Pull every line of the entries that has the word "picture".

:: Data extract ::
- - - - - - -
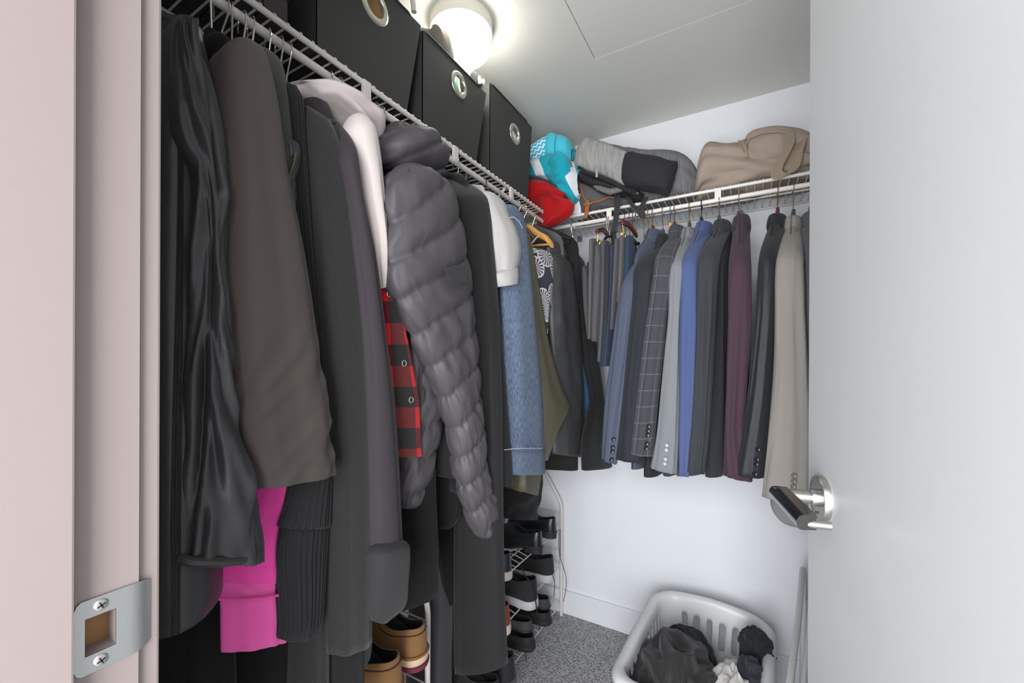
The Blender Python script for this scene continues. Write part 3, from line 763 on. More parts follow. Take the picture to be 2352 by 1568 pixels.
# ================================================================= hangers
chrome = plain('chrome_wire', (205, 203, 198), .18, 1.0)
brass = plain('brass_wire', (196, 168, 92), .25, 1.0)
blackwire = plain('black_wire', (30, 30, 32), .35, .3)
wood_y = fab('honey_wood', (214, 160, 84), .45, 200, .15, .12, sheen=0, spec=.5, streak=((60, 6, 1), (180, 124, 56), .5))
wood_d = plain('dark_walnut', (62, 44, 38), .35)
mahog = plain('mahogany_wood', (92, 40, 30), .25)
blackp = plain('black_plastic', (24, 24, 26), .35)
greyp = plain('charcoal_plastic', (58, 58, 60), .4)
ivoryp = plain('ivory_plastic', (206, 202, 184), .45)
def hanger(rail, px, neck_z, label, hookmat=chrome, mat=blackp, style='thin', rot=0.0, group='hangers', arms=True, neckw=.016, flip=1, armw=.2, skew=0.0, drop=.075, bar_dz=.06):
    """rail 'L' (rod along Y) or 'B' (rod along X)"""
    if rail == 'L': q = P(px, 200, X=-.78); c = Vector((-.78, q.y, RZ)); W = Vector((1, skew, 0)); N = Vector((0, 1, 0))
    else: q = P(px, 450, Y=1.72); c = Vector((q.x, 1.72, RZ)); W = Vector((skew, -1, 0)); N = Vector((1, 0, 0))
    W.normalize(); W = Matrix.Rotation(rot, 3, 'Z') @ W
    t = thing('clothes_hanger', label, 'hanger', tuple(c), group)
    cc = c + Vector((0, 0, .0102 - .021))
    pts = []
    for k in range(15):
        a = math.radians(205 - k * 235 / 14.0)
        pts.append(cc + W * (flip * .021 * math.cos(a)) + Vector((0, 0, .021 * math.sin(a))))
    pts.append(c + W * (.006 * flip) + Vector((0, 0, -.045))); pts.append(c + Vector((0, 0, -.058)))
    zt = min(neck_z, RZ - .062)
    pts.append(Vector((c.x, c.y, zt - .01)))
    MB().tube(pts, .0017, 8).build('hook', hookmat, t)
    n = Vector((c.x, c.y, zt)); mb = MB()
    if style == 'wood' or style == 'thick':
        rr = neckw
        prof = [(-1, .0), (-.75, .30), (-.5, .55), (-.3, .75), (-.12, .93), (0, 1.0), (.12, .93), (.3, .75), (.5, .55), (.75, .30), (1, 0)]
        Cn = np.array([list(n + W * (armw * s_) + Vector((0, 0, -drop * (1 - h_) - bar_dz))) for s_, h_ in prof])
        A = np.array([[0, 0, .007 + .011 * h_ ** 2] for s_, h_ in prof])
        Nn = Vector((-W.y, W.x, 0))
        B = np.array([list(Nn * (.006 + (rr * .5) * (1 - h_) + .002)) for s_, h_ in prof])
        Loft(Cn, A, B, .8).mesh(12, None, top='dome', bottom='dome', mb=mb)
        for s_ in (-1, 1): pass
        mb.build('shoulder_bar', mat, t)
        nk = MB(); Nn = Vector((-W.y, W.x, 0))
        M = Matrix(((W.x, Nn.x, 0, n.x), (W.y, Nn.y, 0, n.y), (0, 0, 1, n.z - bar_dz - .01), (0, 0, 0, 1)))
        nk.box((-neckw, -.0055, 0), (neckw, .0055, bar_dz + .014)); nk.v = [tuple(M @ Vector(p)) for p in nk.v]
        nk.build('neck', mat, t, bevel=.004)
    else:
        a1 = [n + Vector((0, 0, .0)), n + W * .03 + Vector((0, 0, -.014)), n + W * armw + Vector((0, 0, -drop)), n + W * (armw * .97) + Vector((0, 0, -drop - .016)), n + W * -(armw * .97) + Vector((0, 0, -drop - .016)), n + W * -armw + Vector((0, 0, -drop)), n + W * -.03 + Vector((0, 0, -.014))]
        mb.tube(a1, .0042 if style == 'thin' else .0018, 8, close=True); mb.build('shoulder_bar', mat, t)
    return t

# ================================================================= garments
def body_loft(rail, c, ztop, zhem, hw, bt, skew, cx_off=0.0, flare=1.0, m=40, outer=None, lean=0.0, shoulder=.085):
    """front-to-back body of a hanging garment; c = centre under the hook"""
    h = ztop - zhem
    prof = [(0, .24, .6), (.008, .33, .9), (.026, .50, 1.0), (.048, .72, 1.02), (.068, .88, 1.0), (.095, .97, 1.0), (.14, 1.0, 1.05)]
    prof = [(d * shoulder / .085, a, b) for d, a, b in prof]
    k = 6
    for i in range(1, k + 1):
        f = i / k; prof.append((.14 + (h - .14) * f, 1.0 + (flare - 1) * f, 1.05 + .25 * f))
    W = Vector((1, skew, 0)) if rail == 'L' else Vector((skew, -1, 0))
    N = Vector((0, 1, 0)) if rail == 'L' else Vector((1, 0, 0))
    g = cr([(c.x + W.x * cx_off + N.x * lean * d, c.y + W.y * cx_off + N.y * lean * d, ztop - d, a, b) for d, a, b in prof], m)
    A = g[:, 3:4] * np.array([[W.x * hw, W.y * hw, 0]]); B = g[:, 4:5] * np.array([[N.x * bt, N.y * bt, 0]])
    return Loft(g[:, :3].copy(), A, B, .8)
def buttons(par, L, mat, n, frac0, step, th, r=.0075, off=.001):
    for k in range(n):
        v = L.len * frac0 + k * step; i = int(np.searchsorted(L.v, v)); i = min(i, L.m - 1)
        p = Vector(L.pt(i, th)); p2 = Vector(L.pt(i, th + .05)); p1 = Vector(L.pt(i - 1, th))
        nn = (p2 - p).cross(p - p1).normalized()
        cen = Vector(L.C[i]); 
        if nn.dot(p - cen) < 0: nn = -nn
        q = nn.to_track_quat('Z', 'Y').to_matrix().to_4x4()
        M = Matrix.Translation(p + nn * off) @ q
        MB().lathe([(r, -.002), (r, .0016), (r * .85, .0026), (r * .7, .0018), (r * .25, .0016), (.0001, .0016)], 16, M).build('button', mat, par)
def G(name, label, cat, mat, rail, hookpx, sl, plane, th, hem, bt=.02, nyz=None, disp=None, bdisp=None, cuff=None, group=None, collar=None,
      hang=None, hw=None, flare=1.0, lean=0.0, shoulder=.085, far=True, n=40, m=56, btn=None, bottom='hollow', skewk=1.0, bodymat=None, e=.85, noarm=False, reach=None, yoke=None):
    ax = 'X' if rail == 'L' else 'Y'
    if rail == 'L': c = Vector((-.78, P(hookpx, 200, X=-.78).y, 0))
    else: c = Vector((P(hookpx, 450, Y=1.72).x, 1.72, 0))
    SL = rows(sl, (ax, plane), th, m, e)
    st = Vector(SL.C[min(6, m - 1)]) if not noarm else Vector(SL.C[0])
    if rail == 'L': out = st.x - (-.78); skew = (st.y - c.y) / out
    else: out = 1.72 - st.y; skew = (st.x - c.x) / out
    skew *= skewk
    zs = SL.C[0][2]
    zt = nyz if nyz is not None else min(zs + shoulder * .72, RZ - .05)
    if isinstance(plane, (list, tuple)): SLp_ = plane; plane = plane[-1]
    hz = P(hem[0], hem[1], **{ax: plane + (-.03 if rail == 'L' else .03)}).z
    if hw is None: hw = abs(out) - (th if not isinstance(th, (list, tuple)) else th[0]) * .12
    t = thing(name, label, cat, (c.x, c.y, zt), group)
    seed = (hash_(label) % 97) * .37
    bl = body_loft(rail, c, zt, hz, hw, bt, skew, flare=flare, lean=lean, shoulder=shoulder)
    bl.mesh(44, bdisp or d_drape(.006, seed), mb=(mb := MB())); mb.build('body', bodymat or mat, t, angle=180)
    dsp = disp or d_drape(.006, seed + 3)
    if yoke is not None:   # shoulder and sleeve as one continuous surface
        j = int(m * .10); e0, e1 = Vector(SL.C[j]), yoke; K = 16; rc, ra_, rb_ = [], [], []
        wj = float(np.linalg.norm(SL.A[j])); tj = float(np.linalg.norm(SL.B[j]))
        od = Vector((1, 0, 0)) if rail == 'L' else Vector((0, -1, 0)); ad = Vector(SL.A[j]).normalized()
        p1 = e0.lerp(e1, .12); p1 = p1 - od * p1.dot(od) + od * (e0.dot(od) - .012); p1.z = e0.z + (.052 if rail == 'B' else .04)
        for k in range(K):
            f = k / K; q = e1 * (1 - f) ** 2 + p1 * 2 * f * (1 - f) + e0 * f * f
            tg = (p1 - e1) * (1 - f) + (e0 - p1) * f; al = math.atan2(-tg.z, tg.dot(od))
            h_ = .016 + (tj - .016) * f; rc.append(list(q)); rb_.append(list(od * math.sin(al) * h_ + Vector((0, 0, math.cos(al) * h_))))
            wd = .026 + (wj - .026) * min(1, f * 1.15); ra_.append(list(ad * wd))
        full = Loft(np.vstack([np.array(rc), SL.C[j:]]), np.vstack([np.array(ra_), SL.A[j:]]), np.vstack([np.array(rb_), SL.B[j:]]), e)
        v0 = full.v[K]
        full.mesh(n, lambda s_, th_, v: dsp(s_, th_, max(0, v - v0 + .02)), bottom=bottom).build('sleeve', mat, t, angle=180)
    elif cuff:   # cuff = (fraction where it starts, extra radius, material)
        ic = int(m * cuff[0])
        SL.mesh(n, dsp, i1=ic + 1, bottom='hollow').build('sleeve', mat, t, angle=180)
        C2 = Loft(SL.C[ic - 0:], SL.A[ic:] * cuff[1], SL.B[ic:] * cuff[1], e)
        cd = cuff[3] if len(cuff) > 3 else (lambda s, th_, v: dsp(.95, th_, v + SL.v[ic]))
        C2.mesh(n, cd, top='dome', bottom='hollow').build('cuff', cuff[2], t, angle=180)
    else: SL.mesh(n, dsp, bottom=bottom).build('sleeve', mat, t, angle=180)
    if far:   # the sleeve on the wall side, mirrored through the hook's plane
        mm = SL.mesh(16, dsp, bottom='hollow', mb=MB())
        if rail == 'L': mm.v = [(-.78 - (p[0] + .78) * .96, p[1] + (c.y - st.y) * 2, p[2]) for p in mm.v]
        else: mm.v = [(p[0] + (c.x - st.x) * 2, 1.72 + (1.72 - p[1]) * .98, p[2]) for p in mm.v]
        mm.build('sleeve', mat, t, angle=180)
    if collar:   # (height, radius along shoulder, radius across, material)
        H, ra, rb, cmat = collar
        W = Vector((1, skew, 0)) if rail == 'L' else Vector((skew, -1, 0)); N = Vector((0, 1, 0)) if rail == 'L' else Vector((1, 0, 0))
        pf = [(-.012 - H * 1.1, 1.55, 1.05), (-H * .8, 1.35, 1.22), (-H * .3, 1.10, 1.14), (0, 1.0, 1.0), (.002, .93, .86), (-H * .25, .86, .74), (-H * .7, .82, .6)]
        cz = zt + H * .28
        g = np.array([(c.x, c.y, cz + d, a, b) for d, a, b in pf])
        # back of neck stands higher than the front
        Lc = Loft(g[:, :3].copy(), g[:, 3:4] * np.array([[W.x * ra, W.y * ra, 0]]), g[:, 4:5] * np.array([[N.x * rb, N.y * rb, 0]]), .9)
        Lc.mesh(32, d_drape(.003, seed + 9), top=None, bottom=None).build('collar', cmat, t, angle=180)
    if btn: buttons(t, SL, *btn, off=.0025)
    if hang:
        hanger(rail, hookpx, zt + hang.pop('up', .01), skew=skew, group='hangers on the ' + ('left' if rail == 'L' else 'back') + ' rod', **hang)
    return t, SL, bl
def hash_(s):
    h = 7
    for ch in s: h = (h * 31 + ord(ch)) % 1000003
    return h
def H_(label, **k): d = dict(label=label); d.update(k); return d

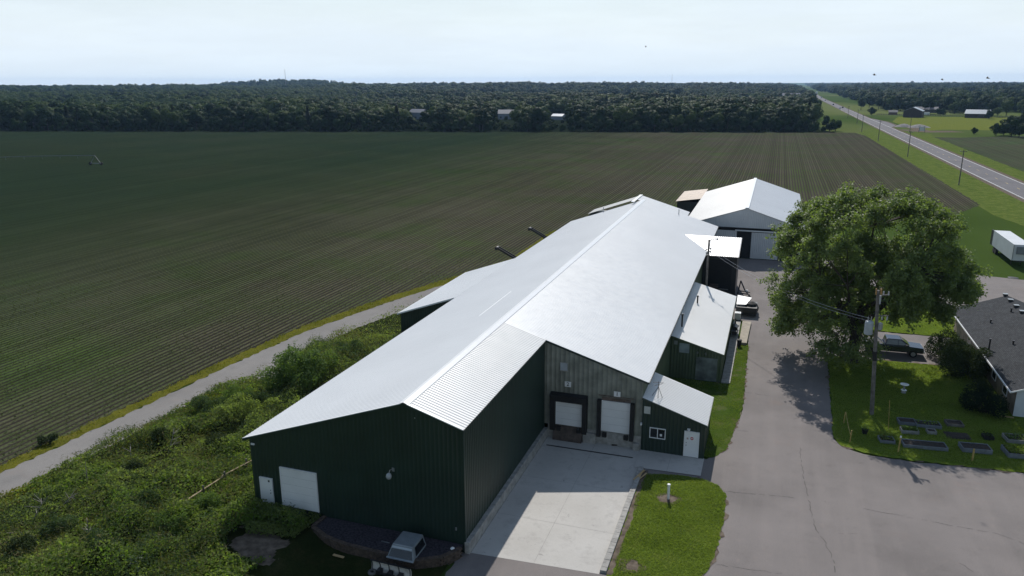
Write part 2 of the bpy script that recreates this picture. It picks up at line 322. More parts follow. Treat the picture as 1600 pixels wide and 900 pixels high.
def ground_mat():
    m, t, p = new_mat('open_country'); P = pos(t)
    big = noise(t, P, 0.0016, 3); mid = noise(t, P, 0.02, 5)
    c = mixrgb(t, maprange(t, mid, 0.3, 0.7), (0.040, 0.066, 0.016), (0.062, 0.095, 0.024))
    c = mixrgb(t, maprange(t, big, 0.50, 0.56), c, (0.11, 0.13, 0.045))
    t.links.new(c, p.inputs['Base Color']); p.inputs['Roughness'].default_value = 1.0; p.inputs['Specular IOR Level'].default_value = 0.0
    bump(t, p, noise(t, P, 3, 4), 0.6, 0.15); return m
GROUND = ground_mat()
def crop_mat(name, soil, soil2, plant, plant2, cover, row=0.76):
    """drilled rows running along Y: earth between, leaf along the row, a furrow relief"""
    m, t, p = new_mat(name); P = pos(t)
    sep = node(t, 'ShaderNodeSeparateXYZ'); t.links.new(P, sep.inputs[0])
    wob = maprange(t, noise(t, P, 0.05, 2), 0.0, 1.0, -0.10, 0.10)
    u = mth(t, 'ADD', mth(t, 'DIVIDE', sep.outputs[0], row), wob)
    tri = mth(t, 'MULTIPLY', mth(t, 'ABSOLUTE', mth(t, 'SUBTRACT', mth(t, 'FRACT', u), 0.5)), 2.0)     # 0 on the row, 1 between
    wnz = node(t, 'ShaderNodeTexWhiteNoise', noise_dimensions='1D'); t.links.new(mth(t, 'FLOOR', u), wnz.inputs['W'])
    st = node(t, 'ShaderNodeMapping'); st.inputs['Scale'].default_value = (1.0, 0.06, 1.0); t.links.new(P, st.inputs['Vector'])
    leafn = noise(t, P, 5.0, 3, 0.6); rown = noise(t, st.outputs[0], 1.0, 3, 0.6); patch = noise(t, P, 0.010, 5, 0.6); patch2 = noise(t, P, 0.06, 4, 0.6)
    th = mth(t, 'ADD', mth(t, 'ADD', cover, mth(t, 'MULTIPLY', mth(t, 'SUBTRACT', patch, 0.5), 0.5)), mth(t, 'MULTIPLY', mth(t, 'SUBTRACT', patch2, 0.5), 0.35))
    th = mth(t, 'ADD', th, mth(t, 'MULTIPLY', mth(t, 'SUBTRACT', rown, 0.5), 0.28)); th = mth(t, 'ADD', th, mth(t, 'MULTIPLY', mth(t, 'SUBTRACT', leafn, 0.5), 0.35))
    mask = maprange(t, mth(t, 'SUBTRACT', th, tri), -0.16, 0.16)
    sc = mixrgb(t, maprange(t, noise(t, P, 0.022, 5, 0.6), 0.42, 0.66), soil, soil2)
    sc = mixrgb(t, 1.0, sc, maprange(t, noise(t, P, 4, 4, 0.7), 0.25, 0.75, 0.75, 1.25), 'MULTIPLY')
    east = maprange(t, sep.outputs[0], -85.0, -20.0)
    sc = mixrgb(t, mth(t, 'MULTIPLY', east, 0.75), sc, (0.060, 0.050, 0.045)); plant = mixrgb(t, mth(t, 'MULTIPLY', east, maprange(t, patch, 0.3, 0.6, 0.3, 0.9)), plant, (0.074, 0.072, 0.048))
    west = mth(t, 'MULTIPLY', maprange(t, sep.outputs[0], -66.0, -160.0, 0.0, 0.95), maprange(t, patch, 0.3, 0.6, 0.6, 1.0))
    pc = mixrgb(t, mth(t, 'MAXIMUM', west, maprange(t, mth(t, 'ADD', mth(t, 'MULTIPLY', patch2, 0.6), mth(t, 'MULTIPLY', patch, 0.4)), 0.44, 0.62)), plant, plant2)
    sc = mixrgb(t, west, sc, (0.011, 0.0165, 0.011)); pc = mixrgb(t, west, pc, (0.021, 0.036, 0.019))
    pc = mixrgb(t, mth(t, 'MULTIPLY', maprange(t, noise(t, P, 0.028, 5, 0.65), 0.58, 0.70, 0, 0.75), maprange(t, west, 0.0, 0.45, 1.0, 0.0)), pc, (0.055, 0.098, 0.018))
    pc = mixrgb(t, 1.0, pc, maprange(t, leafn, 0.3, 0.7, 0.7, 1.3), 'MULTIPLY')
    c = mixrgb(t, 1.0, mixrgb(t, mask, sc, pc), maprange(t, wnz.outputs['Value'], 0.0, 1.0, 0.86, 1.14), 'MULTIPLY')
    t.links.new(c, p.inputs['Base Color']); p.inputs['Roughness'].default_value = 1.0; p.inputs['Specular IOR Level'].default_value = 0.0
    h = mth(t, 'SUBTRACT', mth(t, 'MULTIPLY', mask, 0.4), mth(t, 'MULTIPLY', tri, 0.6))
    bump(t, p, h, 0.6, 0.12); return m
CROP = crop_mat('row_crop_field', (0.013, 0.0125, 0.010), (0.042, 0.037, 0.031), (0.078, 0.079, 0.046), (0.050, 0.074, 0.024), 0.52)
CROP2 = crop_mat('young_grain_field', (0.06, 0.066, 0.05), (0.085, 0.085, 0.06), (0.035, 0.062, 0.024), (0.055, 0.085, 0.035), 0.75, 0.35)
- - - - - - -
:: Complete answer ::
The Blender Python script for this scene continues. Write part 3, from line 763 on. More parts follow. Take the picture to be 2352 by 1568 pixels.
Write part 2 of the bpy script that recreates this picture. It picks up at line 322. More parts follow. Treat the picture as 1600 pixels wide and 900 pixels high.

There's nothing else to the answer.